The story goes that, after a few weeks of rebuttals from the king and queen of country, Kristofferson landed a US Army helicopter in Johnny Cash’s garden to really get his attention. Unamused, Cash supposedly ordered Kristofferson to fly away, but he refused until Cash had listened to at least one song, which he did. Upon hearing ‘Sunday Morning Coming Down’, Cash was convinced by both the talent and show of bravado before him, and not only went on to record his own version of the now legendary song but ended up becoming lifelong friends and Highwaymen bandmembers with Kristofferson.

The Highwaymen - Supergroup - Waylon Jennings - Willie Nelson - Johnny Cash - Kris Kristofferson
Credit: Far Out / Sony Music UK

Though Kristofferson surely had a crazy streak and believed in his own talents, he wouldn’t have gone to all that effort to get his music in front of just anybody. This was Johnny Cash, after all. And though Cash fell in love with ‘Sunday Morning Coming Down’, it was nothing on the reverence that Kristofferson held his songs in.

Years later, when the Highwaymen were being interviewed together, each member was asked in turn what he thought the greatest country song ever written was. With Johnny Cash sitting directly by his side, Kristofferson said without hesitation that the song that he had often thought “may be the best song, country or otherwise”, was Cash’s 1958 hit ‘Big River’.

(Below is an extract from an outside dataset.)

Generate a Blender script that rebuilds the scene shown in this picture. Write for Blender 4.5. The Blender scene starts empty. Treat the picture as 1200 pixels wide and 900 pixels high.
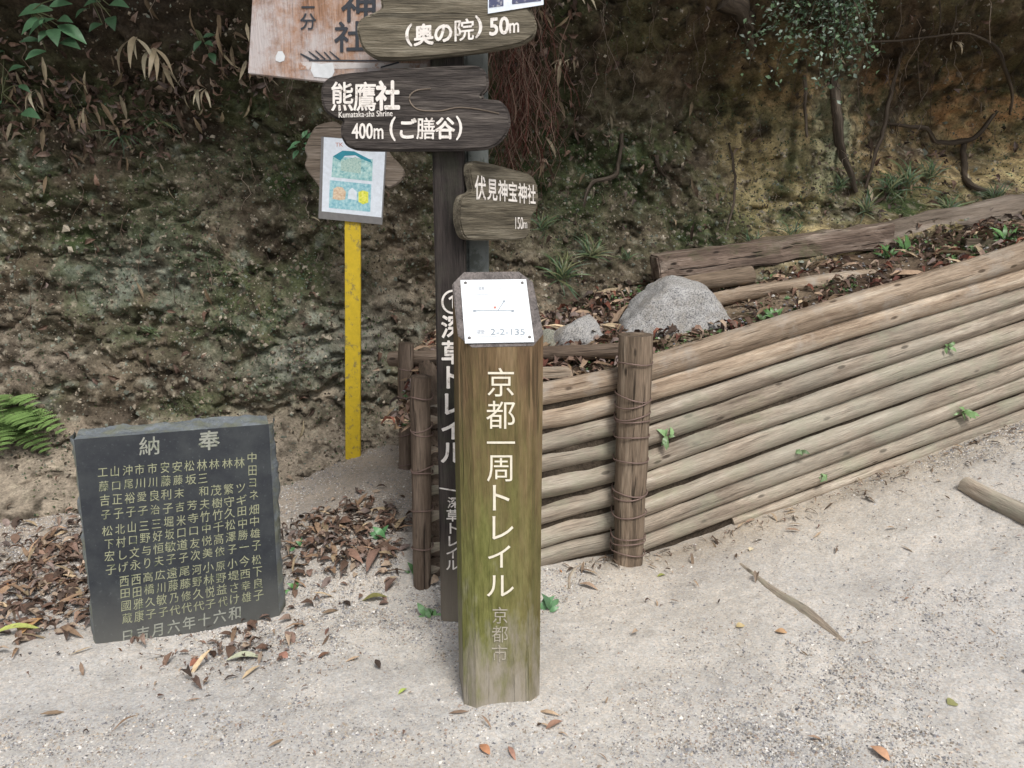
import bpy, math, random
import numpy as np
R = math.radians
rng = np.random.default_rng(7)
random.seed(7)
SC = bpy.context.scene
COL = SC.collection

# ------------------------------------------------------------------ camera, sky, sun, exposure
PITCH = R(12); F = 950.0; CAMZ = 1.5
cam_d = bpy.data.cameras.new('camera'); cam = bpy.data.objects.new('camera', cam_d); COL.objects.link(cam)
cam_d.sensor_width = 36; cam_d.lens = F/1200*36; cam_d.clip_end = 500; cam_d.clip_start = .05
cam.location = (0, 0, CAMZ); cam.rotation_euler = (R(90)-PITCH, 0, 0)
SC.camera = cam
w = bpy.data.worlds.new('World'); SC.world = w; w.use_nodes = True
SUN_EL, SUN_AZ = 54, 160          # degrees; azimuth clockwise from +Y (from behind the camera, a little left)
nt = w.node_tree; bg = nt.nodes['Background']
sky = nt.nodes.new('ShaderNodeTexSky'); sky.sky_type = 'NISHITA'; sky.sun_disc = False
sky.sun_elevation = R(SUN_EL); sky.sun_rotation = R(SUN_AZ); sky.air_density = 1.0; sky.dust_density = 4.0
hs = nt.nodes.new('ShaderNodeHueSaturation'); hs.inputs['Saturation'].default_value = .35   # overcast: greyer sky
nt.links.new(sky.outputs[0], hs.inputs['Color']); nt.links.new(hs.outputs[0], bg.inputs[0]); bg.inputs[1].default_value = .095
sd = bpy.data.lights.new('sun', 'SUN'); sd.energy = 1.5; sd.angle = R(12); sd.color = (1, .96, .9)
so = bpy.data.objects.new('sun', sd); COL.objects.link(so)
so.rotation_euler = (R(90-SUN_EL), 0, R(-SUN_AZ)+math.pi)
SC.view_settings.view_transform = 'Standard'; SC.view_settings.look = 'None'
SC.view_settings.exposure = 0.76; SC.view_settings.gamma = 1

# ------------------------------------------------------------------ rays from the photo's pixels (1200 x 900)
cp, sp = math.cos(PITCH), math.sin(PITCH)
def ray(px, py):
    u = (np.asarray(px, float)-600)/F; v = (np.asarray(py, float)-450)/F
    return np.stack([u, cp-v*sp, -sp-v*cp], -1)
C0 = np.array([0, 0, CAMZ])
def PY(px, py, Y): d = ray(px, py); return C0+d*(Y/d[..., 1:2])
class Plane:
    def __init__(s, p, yaw=0, n=None):
        s.p = np.array(p, float)
        s.n = np.array(n, float) if n is not None else np.array([math.sin(yaw), -math.cos(yaw), 0])
        s.n /= np.linalg.norm(s.n)
    def hit(s, px, py, off=0):
        d = ray(px, py); p = s.p+s.n*off
        t = ((p-C0)@s.n)/(d@s.n)
        return C0+d*t[..., None] if np.ndim(t) else C0+d*t

# ------------------------------------------------------------------ noise
def _h(i, j, k, seed):
    n = (i*374761393+j*668265263+k*2147483647+seed*1274126177) & 0xffffffff
    n = ((n ^ (n >> 13))*1274126177) & 0xffffffff
    n = ((n ^ (n >> 16))*2246822519) & 0xffffffff
    return ((n ^ (n >> 15)) & 0xffff)/32767.5-1
def vn(p, seed=0):
    p = np.asarray(p, float); f = np.floor(p); i = f.astype(np.int64); q = p-f; q = q*q*(3-2*q)
    r = 0
    for a in (0, 1):
        wa = q[..., 0] if a else 1-q[..., 0]
        for b in (0, 1):
            wb = q[..., 1] if b else 1-q[..., 1]
            for c in (0, 1):
                wc = q[..., 2] if c else 1-q[..., 2]
                r = r+wa*wb*wc*_h(i[..., 0]+a, i[..., 1]+b, i[..., 2]+c, seed)
    return r
def fbm(p, o=4, seed=0, g=.5):
    s = 0; a = 1; t = 0; p = np.asarray(p, float)
    for k in range(o): s = s+a*vn(p*2**k+k*7.3, seed+k); t += a; a *= g
    return s/t
def ss(a, b, x): t = np.clip((np.asarray(x, float)-a)/(b-a), 0, 1); return t*t*(3-2*t)
def V3(x, y, z): return np.stack(np.broadcast_arrays(x, y, z), -1).astype(float)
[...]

In truth, he could have picked any number of Johnny Cash songs and still come up with the right answer: ‘Folsom Prison Blues’, ‘Guess Things Happen That Way’, ‘I Walk the Line’, ‘Five Feet High and Rising’, ‘I Still Miss Someone’, ‘Train of Love’, but ‘Big River’ is such a monumental feat of song that it’s hard to disagree with him at all.

A masterclass in lyrical ingenuity, ‘Big River’ balances the braggadocious might of Cash’s outlaw attitude with the delicacy and fragility of a broken heart in mind-blowing lyrics like: “Now I taught the weeping willow how to cry, and I showed the clouds how to cover up a clear blue sky. But the tears that I cried for that woman are gonna flood you, Big River, then I’m gonna sit right here until I die.”

It was the sumptuous second verse that Kristofferson picked out in the interview, the one about meeting her accidentally in St Paul, Minnesota and “cavorting in Davenport”, as his personal favourite, but, just like he could have picked any Johnny Cash song, you could equally highlight any verse from ‘Big River’ to explain why the song is so great.

Just like Johnny Cash, the song is so of the South; it’s so of the land and the earth and air and, especially, of the Big Muddy, that it feels like it has always existed, and like it’s always playing in the back of your mind, somewhere. It’s always been a part of the world, and it’s always rolled along and flowed on down the line. No matter where you are in the world, whether you find yourself on the trail in Memphis or battering down in Baton Rouge or else a million miles away in another land entirely, this song takes you on a whirlwind tour of everywhere you need to be.

Just be careful that you don’t get caught up when that Big River bursts its banks.